We've got to fix it.
And I remember putting out a message to our community.
And Eric Schmidt, who is one of our benefactors,
writes back and says, our family foundation will do it, Wendy Schmidt will fund it,
and so we've got this Wendy Schmidt oil cleanup X-Prize.
And just the speed at which this occurred was amazing.
But then we have teams around the world, I remember we were like 340 teams around
the world are building these technologies.
And we had to narrow down to 10.
And these 10 were then going to be put into a shipping container and shipped to
a facility in New Jersey where the world's largest oil spill cleanup testing
zone existed.
And it was never something that these small companies could get access to.
And so as I'm meeting the teams who are competing for this prize,
I'm like blown away by who they are.
So one of those 10 finalists is a fisherman from Alaska
who mortgages his home and employs his family and his friends
to build this oil spill cleanup facility. Of course,
he had been impacted by the Exxon Valdez oil spill. Another one, which came in second, was a team out
of Las Vegas. And their story just shocked me. So it's like, who are you and what background
do you have in oil spill cleanup? And the guys have
no background. And these two guys, one of them was a tattoo
artist, and the young one was his customer. And his customer
and the tattoo artist are meeting while he's getting his
tattoo on he says, Have you heard about this oil spill
cleanup competition? He goes, I have an idea how to do it and so they enter this conversation and they
end up literally building a scale model in that tattoo artist jacuzzi and
testing it out and then building a full scale model and shipping it to New Jersey.
And I'm like, hold it.
It's like, you know, no background in this.
You're a tattoo artist and a guy who thought he had a good idea.
Again, just, you know, like I say, the day before something is truly a breakthrough,
it's a crazy idea.
Just the diversity of teams is amazing. One of the funniest XPRIZE stories took place in our ocean floor mapping competition.
So this is a competition that's funded by Shell and by NOAA and teams had to build autonomous autonomous technology to go down 4,000 meters and map the ocean floor as rapidly as possible.
We know more about the surface of the moon and Mars than we do our ocean floor. The physics of
sea light make it very difficult to image anything down there. We had a large number of teams, we were holding this competition off the main
coastline of Greece because it was at the perfect depth.

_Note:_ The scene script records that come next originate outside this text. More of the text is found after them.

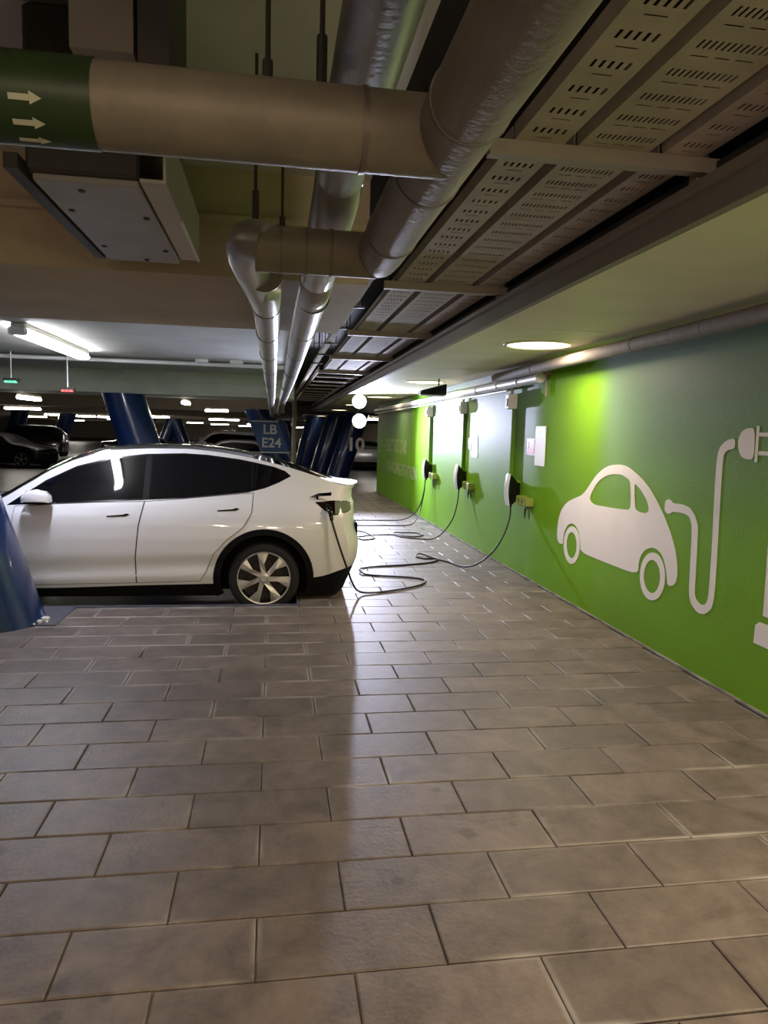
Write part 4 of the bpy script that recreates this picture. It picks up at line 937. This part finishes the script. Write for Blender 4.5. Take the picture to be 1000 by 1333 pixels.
BODY, WIN1, WIN2, RING1, RING1H, RING2, RING2H, CABLE, PLUG = [chaikin(p) for p in (BODY, WIN1, WIN2, RING1, RING1H, RING2, RING2H, CABLE, PLUG)]
mu = thing('wall_mural', 'painted white car plugged into a charging pump on the green wall', 'mural', (WX, 5.2, .9))
paint('painted_car', BODY, (WIN1, WIN2), parent=mu)
paint('painted_wheel', RING1, (RING1H,), parent=mu); paint('painted_wheel', RING2, (RING2H,), parent=mu)
paint('painted_cable', CABLE, parent=mu); paint('painted_plug', PLUG, parent=mu); paint('plug_collar', BAR, parent=mu)
paint('plug_prong', [(4.14, 1.760), (4.03, 1.760), (4.03, 1.735), (4.14, 1.735)], parent=mu)
paint('plug_prong', [(4.132, 1.642), (4.03, 1.642), (4.03, 1.616), (4.132, 1.616)], parent=mu)
paint('painted_pump', [(3.978, 1.35), (3.963, .614), (3.30, .60), (3.30, 1.35)], parent=mu)
paint('pump_base', [(4.03, .423), (4.025, .54), (3.991, .566), (3.26, .575), (3.26, .41)], parent=mu)
wt = thing('wall_lettering', 'faded words ELECTRIC CAR CHARGING STATION at the far end of the green wall', 'lettering', (WX, 19.2, 1.0))
def wall_text(s, y_left, y_right, z0, z1):
    o = text_mesh('lettering', s, 'faded', 1.0, (WX - .003, y_left, z0), (PI / 2, 0, -PI / 2), depth=.003, parent=wt, off=.012)
    w_ = max(v.co.x for v in o.data.vertices); h_ = max(v.co.y for v in o.data.vertices)
    o.scale = ((y_left - y_right) / w_, (z1 - z0) / h_, 1)
wall_text('ELECTRIC CAR', 19.25, 16.2, 1.25, 1.58)
wall_text('CHARGING STATION', 19.15, 14.95, .715, 1.0)

# ================================================================ CHARGERS, TRUNKING, SIGNS
def charger(y, lab, k):
    t = thing('wall_charger', lab + ' white faced wall charger with black body', 'charger', (WX, y, .87))
    # black body, waisted towards the wall
    rows = [(WX, .04, .98, 1.13), (WX - .045, .045, .97, 1.14), (WX - .05, .05, .90, 1.15), (WX - .10, .065, .86, 1.20), (WX - .135, .075, .85, 1.235)]
    mb = MB()
    for x, hw, z0, z1 in rows: mb.v += [(x, y - hw, z0), (x, y + hw, z0), (x, y + hw, z1), (x, y - hw, z1)]
    for q in range(4): mb.f += [(4 * q + a, 4 * q + (a + 1) % 4, 4 * q + 4 + (a + 1) % 4, 4 * q + 4 + a) for a in range(4)]
    mb.f += [(0, 1, 2, 3), (16, 17, 18, 19)]; mb.mi = [0] * len(mb.f)
    mb.build('charger_body', 'black_gloss', t)
    # bowed white face plate
    mb = MB(); n = 10
    for q in range(n + 1):
        z = .845 + .395 * q / n; b = .028 * (1 - (2 * q / n - 1) ** 2); hw = .078 * (1 - .12 * abs(2 * q / n - 1) ** 3)
        mb.v += [(WX - .135 - b, y - hw, z), (WX - .150 - b, y - hw * .6, z), (WX - .152 - b, y + hw * .6, z), (WX - .135 - b, y + hw, z), (WX - .128 - b * .6, y, z)]
    for q in range(n): mb.f += [(5 * q + a, 5 * q + (a + 1) % 5, 5 * q + 5 + (a + 1) % 5, 5 * q + 5 + a) for a in range(5)]
    mb.f += [(0, 1, 2, 3, 4), tuple(5 * n + a for a in range(5))]; mb.mi = [0] * len(mb.f)
    mb.build('face_plate', 'charger_white', t, smooth=40)
    MB().tube([(WX - .10, y, .87), (WX - .10, y, .83)], .016, 10).build('cable_gland', 'black_gloss', t, smooth=40)
    return t
CHY = (8.55, 11.08, 13.55)
which = ('nearest', 'middle', 'farthest')
for k, y in enumerate(CHY):
    charger(y, which[k], k)
    yc = y + (.27, .10, .10)[k]
    t = thing('cable_trunking', 'green painted vertical trunking running up from the %s charger' % which[k], 'trunking', (WX, yc, 1.1))
    MB().bbox((WX - .055, yc - .04, 1.12), (WX, yc + .04, 2.05), .006).build('trunk_cover', 'green', t)
    MB().box((WX - .055, y - .04, 1.12), (WX, yc + .04, 1.16)).build('trunk_foot', 'green', t)
    b = thing('switch_box', 'pale electrical isolator box above the %s charger' % which[k], 'box', (WX, yc, 2.05))
    MB().bbox((WX - .12, yc - .07, 2.05), (WX, yc + .07, 2.24), .01).build('box_body', 'white_pipe', b)
    MB().bbox((WX - .135, yc - .045, 2.08), (WX - .12, yc + .02, 2.18), .005).build('box_door', 'panel', b)
    MB().tube([(WX - .05, yc, 2.24), (WX - .05, yc, 2.305)], .014, 10).tube([(WX - .05, yc + .045, 2.24), (WX - .05, yc + .045, 2.305)], .010, 10).build('conduit', 'galv', b, smooth=40)
    # cable holder
    yh = y - .34
    h = thing('cable_holder', 'olive cable holder bracket beside the %s charger' % which[k], 'bracket', (WX, yh, .85))
    MB().bbox((WX - .10, yh + .02, .87), (WX, yh + .15, .99), .008).bbox((WX - .10, yh - .20, .88), (WX, yh - .03, .98), .008).build('holder_box', 'olive', h)
    mb = MB()
    arc = [(WX - .05, yh - .115 + .07 * math.cos(a), .80 + .07 * math.sin(a)) for a in [PI * q / 8 for q in range(9)]]
    mb.tube([(WX - .05, yh - .04, .73)] + arc + [(WX - .05, yh - .19, .73)], [.006] + [.014] * 9 + [.004], 8)
    mb.build('hook', 'olive_dark', h, smooth=50)
    MB().prism([(0, 0), (.045, .035), (0, .07)], (WX - .104, yh + .05, .90), (0, 1, 0), (0, 0, 1), .004).build('holder_marking', 'olive_dark', h)
    MB().prism([(0, 0), (-.045, .035), (0, .07)], (WX - .104, yh - .06, .90), (0, 1, 0), (0, 0, 1), .004).build('holder_marking', 'olive_dark', h)
def plate(y0, y1, z0, z1, m, name, parent): return MB().bbox((WX - .006, y0, z0), (WX, y1, z1), .002).build(name, m, parent)
for k, (yr, yw) in enumerate((((8.055, 8.335), (7.74, 8.055)), ((10.78, 11.0), (10.44, 10.76)), ((13.06, 13.32), (12.73, 13.03)))):
    t = thing('charger_sign', 'red label with white mark, on the wall near the %s charger' % which[k] if k != 1 else 'grey label on the wall near the middle charger', 'sign', (WX, yr[0], 1.5))
    zr = (1.485, 1.69) if k == 0 else (1.49, 1.67)
    plate(yr[0] - .0, yr[1], zr[0], zr[1], 'white' if k != 1 else 'greylabel', 'sign_edge', t)
    MB().box((WX - .008, yr[0] + .02, zr[0] + .015), (WX - .006, yr[1] - .02, zr[1] - .015)).build('sign_face', 'red' if k != 1 else 'greylabel', t)
    ym = yr[1] - .07; zt = zr[1] - .05
    MB().box((WX - .0095, ym - .035, zt - .012), (WX - .008, ym + .035, zt + .008)).box((WX - .0095, ym - .009, zt - .075), (WX - .008, ym + .009, zt - .01)).build('t_emblem', 'white', t)
    MB().box((WX - .0095, yr[0] + .04, zt - .045), (WX - .008, yr[0] + .12, zt - .035)).box((WX - .0095, yr[0] + .03, zt - .07), (WX - .008, yr[0] + .12, zt - .06)).box((WX - .0095, yr[0] + .05, zt - .02), (WX - .008, yr[0] + .10, zt - .01)).build('small_print', 'white', t)
    t = thing('notice_board', 'tall narrow white notice near the %s charger' % which[k], 'sign', (WX, yw[0], 1.4))
    plate(yw[0], yw[1], 1.37, 1.83 if k == 0 else 1.72, 'white', 'notice_sheet', t)
    if k == 0:
        MB().box((WX - .008, yw[0] + .005, 1.70), (WX - .006, yw[1] - .005, 1.825)).build('notice_header', 'lblue', t)
        MB().box((WX - .0095, yw[1] - .15, 1.722), (WX - .008, yw[1] - .04, 1.745)).prism([(0, 0), (-.06, .0), (-.075, .045), (-.03, .03)], (WX - .008, yw[1] - .08, 1.745), (0, 1, 0), (0, 0, 1), -.0015).build('header_symbol', 'white', t)

# ================================================================ CHARGING CABLES
def cable(label, pts, plug=None, n=5):
    t = thing('charging_cable', label, 'cable', pts[-1])
    MB().tube(catmull(pts, n), .0105, 8).build('cable_run', 'cable', t, smooth=60)
    return t
g0 = .011
def G(l): return [(x, y, g0 + (.02 if k % 9 == 4 else 0)) for k, (x, y) in enumerate(l)]
port = (.595, 8.0 + y0 - .165, .81)
c1 = G([(2.40, 8.95), (2.36, 9.15), (2.26, 9.35), (2.17, 9.62), (2.06, 9.72), (1.99, 9.59), (2.08, 9.43), (2.22, 9.44), (2.24, 9.32), (2.05, 9.11), (1.74, 8.97), (1.37, 8.88), (1.15, 8.76), (1.07, 8.55), (1.12, 8.36), (1.33, 8.25), (1.6, 8.17), (1.76, 8.04), (1.74, 7.86), (1.60, 7.67), (1.34, 7.48), (1.08, 7.36)])
c1 = [(2.96, 8.55, .83), (2.93, 8.48, .70), (2.85, 8.42, .50), (2.72, 8.42, .28), (2.58, 8.55, .11), (2.47, 8.72, .03)] + c1 + [(.93, 7.32, .03), (.84, 7.18, .13), (.75, 7.08, .35), (.66, port[1] - .03, .60), port]
t = cable('black charging cable looping over the pavers from the nearest charger to the white car', c1)
cn.v = [(v[0] - .07, v[1] + 8.0, v[2] - .12) for v in cn.v]
cn.build('connector', 'black_gloss', t, smooth=40)
c2 = [(2.96, 11.08, .83), (2.92, 11.0, .62), (2.84, 10.95, .38), (2.72, 10.98, .18), (2.60, 11.1, .05)] + G([(2.46, 11.25), (2.3, 11.32), (2.15, 11.45), (2.05, 11.66), (2.07, 11.85), (2.27, 12.0), (2.48, 11.95), (2.54, 11.73), (2.38, 11.53), (2.2, 11.58), (2.03, 11.74), (1.67, 11.69), (1.45, 11.5), (1.33, 11.29), (1.44, 11.14), (1.61, 11.25), (1.66, 11.43), (1.59, 11.97), (1.42, 12.25), (1.0, 12.4), (.6, 12.3)])
cable('black charging cable coiled on the floor from the middle charger', c2)
for k, (ya, yb, lab) in enumerate(((13.62, 13.75, 'farther of two black cables from the farthest charger'), (13.5, 12.95, 'nearer of two black cables from the farthest charger'))):
    c3 = [(2.96 - .03 * k, ya, .83), (2.93 - .02 * k, ya - .02, .6), (2.86, ya - .04, .34), (2.74, (ya + yb) / 2, .13), (2.58, yb + .03, .03)] + G([(2.35, yb), (2.0, yb), (1.5, yb - .02), (1.0, yb), (.6, yb)])
    cable(lab, c3)
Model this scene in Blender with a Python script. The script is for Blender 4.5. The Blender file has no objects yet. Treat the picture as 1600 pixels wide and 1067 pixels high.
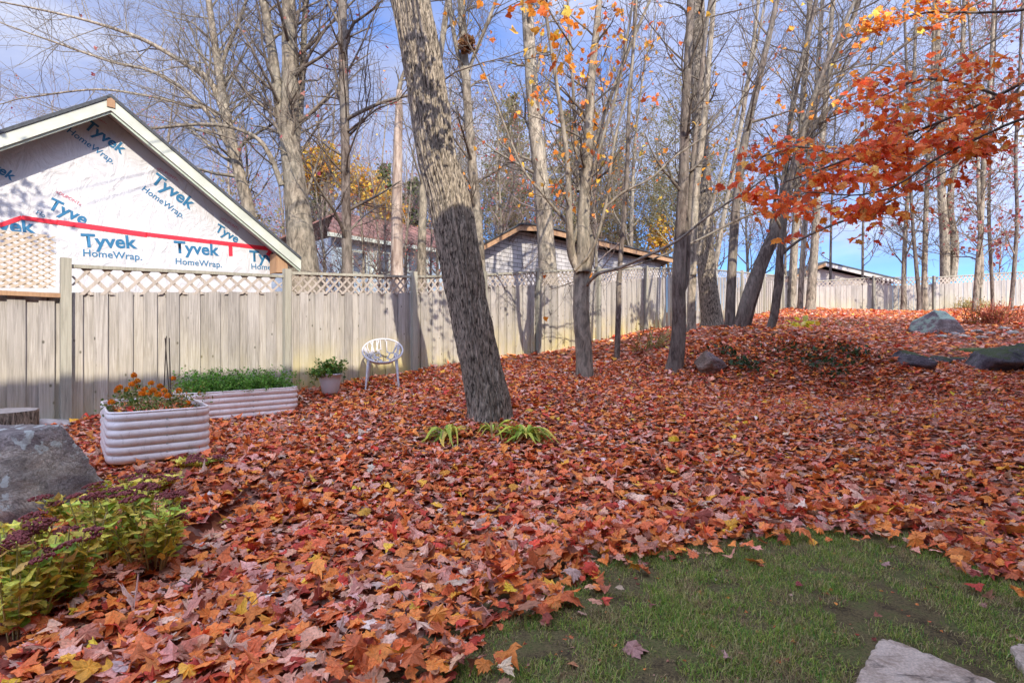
import bpy, math, random
import numpy as np
from mathutils import Vector, Matrix, noise as mnoise
R = math.radians
rng = np.random.default_rng(7)
random.seed(11)
scene = bpy.context.scene
col = scene.collection
EYE = 1.45            # camera height over the lawn
FPX = 850.0           # focal length in photograph pixels (1600 wide)

# ------------------------------------------------------------------ camera, sky, sun, exposure
cam_d = bpy.data.cameras.new('camera')
cam_d.sensor_width = 36.0
cam_d.lens = 36.0 * FPX / 1600.0
cam_d.clip_start = 0.05
cam_d.clip_end = 3000
cam = bpy.data.objects.new('camera', cam_d)
cam.location = (0, 0, EYE)
cam.rotation_euler = (R(90), 0, 0)
col.objects.link(cam)
scene.camera = cam

TO_SUN = Vector((0.31, -0.951, 0.598)).normalized()
SUN_EL = math.asin(TO_SUN.z)
SUN_AZ = math.atan2(TO_SUN.x, TO_SUN.y)
world = bpy.data.worlds.new('World')
scene.world = world
world.use_nodes = True
wn = world.node_tree; wn.nodes.clear()
def N(nt, t, **kw):
    n = nt.nodes.new(t)
    for k, v in kw.items():
        if k in n.inputs.keys(): n.inputs[k].default_value = v
        else: setattr(n, k, v)
    return n
def math_(nt, op, a, b=None, clamp=False):
    n = nt.nodes.new('ShaderNodeMath'); n.operation = op; n.use_clamp = clamp
    for i, v in enumerate((a, b)):
        if v is None: continue
        if isinstance(v, (int, float)): n.inputs[i].default_value = v
        else: nt.links.new(v, n.inputs[i])
    return n.outputs[0]
def ramp(nt, fac, stops, interp='LINEAR'):
    n = nt.nodes.new('ShaderNodeValToRGB'); e = n.color_ramp.elements
    n.color_ramp.interpolation = interp
    while len(e) < len(stops): e.new(0.5)
    for el, (p, c) in zip(e, stops):
        el.position = p
        el.color = (c, c, c, 1) if isinstance(c, (int, float)) else (*c, 1)
    nt.links.new(fac, n.inputs[0]); return n.outputs[0]
def mix(nt, fac, a, b, mode='MIX'):
    n = nt.nodes.new('ShaderNodeMix'); n.data_type = 'RGBA'; n.blend_type = mode
    for i, v in ((0, fac), (6, a), (7, b)):
        if isinstance(v, (int, float)): n.inputs[i].default_value = v
        elif isinstance(v, tuple): n.inputs[i].default_value = (*v, 1)
        else: nt.links.new(v, n.inputs[i])
    return n.outputs[2]
def noise_(nt, vec, scale, detail=4, rough=0.55, dist=0.0, out='Fac'):
    n = N(nt, 'ShaderNodeTexNoise'); n.inputs['Scale'].default_value = scale
    n.inputs['Detail'].default_value = detail; n.inputs['Roughness'].default_value = rough
    n.inputs['Distortion'].default_value = dist
    if vec is not None: nt.links.new(vec, n.inputs['Vector'])
    return n.outputs[out]
def mapping(nt, vec, scale=(1, 1, 1), rot=(0, 0, 0), loc=(0, 0, 0)):
    n = N(nt, 'ShaderNodeMapping'); n.inputs['Scale'].default_value = scale
    n.inputs['Rotation'].default_value = rot; n.inputs['Location'].default_value = loc
    nt.links.new(vec, n.inputs['Vector']); return n.outputs[0]

sky = N(wn, 'ShaderNodeTexSky'); sky.sky_type = 'NISHITA'; sky.sun_disc = False
sky.sun_elevation = SUN_EL; sky.sun_rotation = SUN_AZ
sky.air_density = 1.0; sky.dust_density = 0.1; sky.ozone_density = 3.0
tc = N(wn, 'ShaderNodeTexCoord')
sep = N(wn, 'ShaderNodeSeparateXYZ'); wn.links.new(tc.outputs['Generated'], sep.inputs[0])
zc = math_(wn, 'ADD', math_(wn, 'MAXIMUM', sep.outputs[2], 0.0), 0.22)
cmb = N(wn, 'ShaderNodeCombineXYZ')
wn.links.new(math_(wn, 'DIVIDE', sep.outputs[0], zc), cmb.inputs[0])
wn.links.new(math_(wn, 'DIVIDE', sep.outputs[1], zc), cmb.inputs[1])
cl = noise_(wn, mapping(wn, cmb.outputs[0], scale=(1.0, 1.25, 1), loc=(3.1, 1.7, 0)), 0.75, 7, 0.56, 0.4)
cmask = ramp(wn, cl, [(0.31, 0.0), (0.50, 1.0)])
cl2 = noise_(wn, mapping(wn, cmb.outputs[0], scale=(1, 1, 1), loc=(9.0, 4.0, 0)), 0.9, 6, 0.6, 0.5)
# clouds scatter more light towards us the nearer they stand to the sun
dt = N(wn, 'ShaderNodeVectorMath'); dt.operation = 'DOT_PRODUCT'; wn.links.new(tc.outputs['Generated'], dt.inputs[0]); dt.inputs[1].default_value = tuple(TO_SUN)
phase = ramp(wn, math_(wn, 'ADD', math_(wn, 'MULTIPLY', dt.outputs['Value'], 0.5), 0.5), [(0.25, 0.19), (0.6, 0.40), (0.98, 1.0)])
ctint = ramp(wn, cl2, [(0.34, (0.42, 0.52, 0.88)), (0.5, (0.64, 0.73, 1.10)), (0.62, (0.98, 1.03, 1.26))])
cm = N(wn, 'ShaderNodeVectorMath'); cm.operation = 'MULTIPLY'; wn.links.new(ctint, cm.inputs[0]); wn.links.new(phase, cm.inputs[1])
cs = N(wn, 'ShaderNodeVectorMath'); cs.operation = 'SCALE'; wn.links.new(cm.outputs[0], cs.inputs[0]); cs.inputs['Scale'].default_value = 13.0
ccol = cs.outputs[0]
low = math_(wn, 'MULTIPLY', cmask, ramp(wn, sep.outputs[2], [(0.06, 0.0), (0.2, 0.92)]))
skyb = mix(wn, 1.0, sky.outputs[0], (0.31, 0.53, 0.86), 'MULTIPLY')
skyc = mix(wn, low, skyb, ccol)
bg = N(wn, 'ShaderNodeBackground'); bg.inputs['Strength'].default_value = 0.15
wn.links.new(skyc, bg.inputs[0])
wo = N(wn, 'ShaderNodeOutputWorld'); wn.links.new(bg.outputs[0], wo.inputs[0])

sun_d = bpy.data.lights.new('sun', 'SUN'); sun_d.energy = 3.2; sun_d.angle = R(0.5); sun_d.color = (1.0, 0.91, 0.77)
sun = bpy.data.objects.new('sun', sun_d); col.objects.link(sun)
sun.rotation_euler = TO_SUN.to_track_quat('Z', 'Y').to_euler(); sun.location = (3, -8, 12)
vs = scene.view_settings
vs.view_transform = 'Standard'; vs.look = 'None'; vs.gamma = 1.0; vs.use_curve_mapping = False
vs.exposure = 1.12
scene.cycles.max_bounces = 6; scene.cycles.diffuse_bounces = 3; scene.cycles.transparent_max_bounces = 6
scene.cycles.caustics_reflective = False; scene.cycles.caustics_refractive = False

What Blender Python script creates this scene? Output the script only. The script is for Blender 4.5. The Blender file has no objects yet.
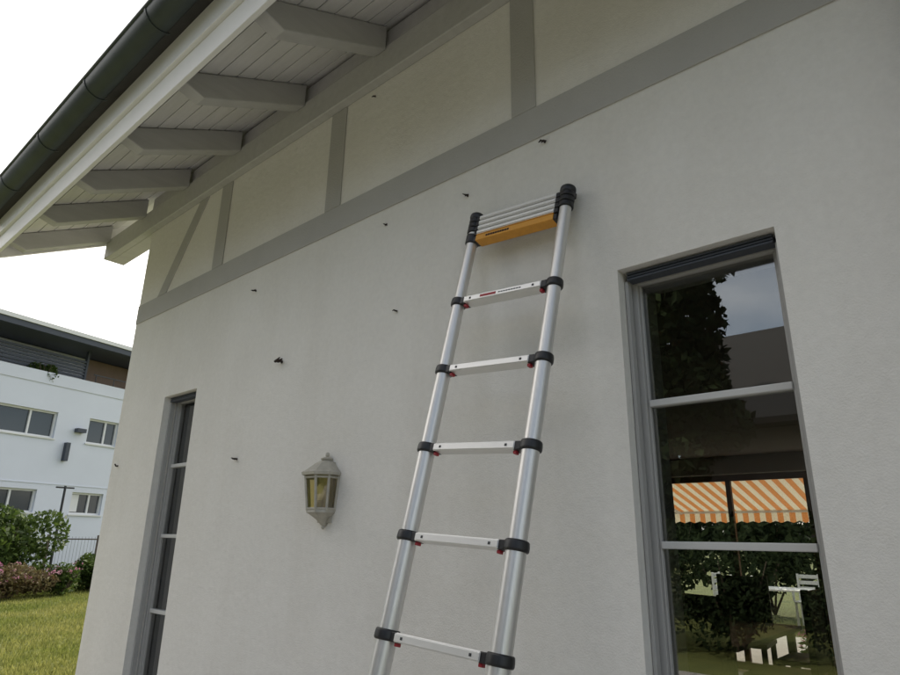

And one of the teams entering this competition was doing with a fleet of autonomous robotic
submersibles.
So they'd have like a dozen of these submersibles and they would, they would submersed, they'd
go down, they'd map, they'd come up, they'd send their data
burst up via satellite, they'd go down, they'd do more. And so one day we get a call that one of
their submersibles is missing, followed by a call from a Greek fisherman who has kidnapped the submersible and is holding it ransom.
I mean, you can't make this stuff up.
And they wanted some ridiculous amount of money, right?
And like a million dollars and they ended up agreeing on like $10,000.
And so there is this exchange at the open sea for the submersible and $10,000 in currency back then.
Haven't had that happen again, but yeah, that was a funny one.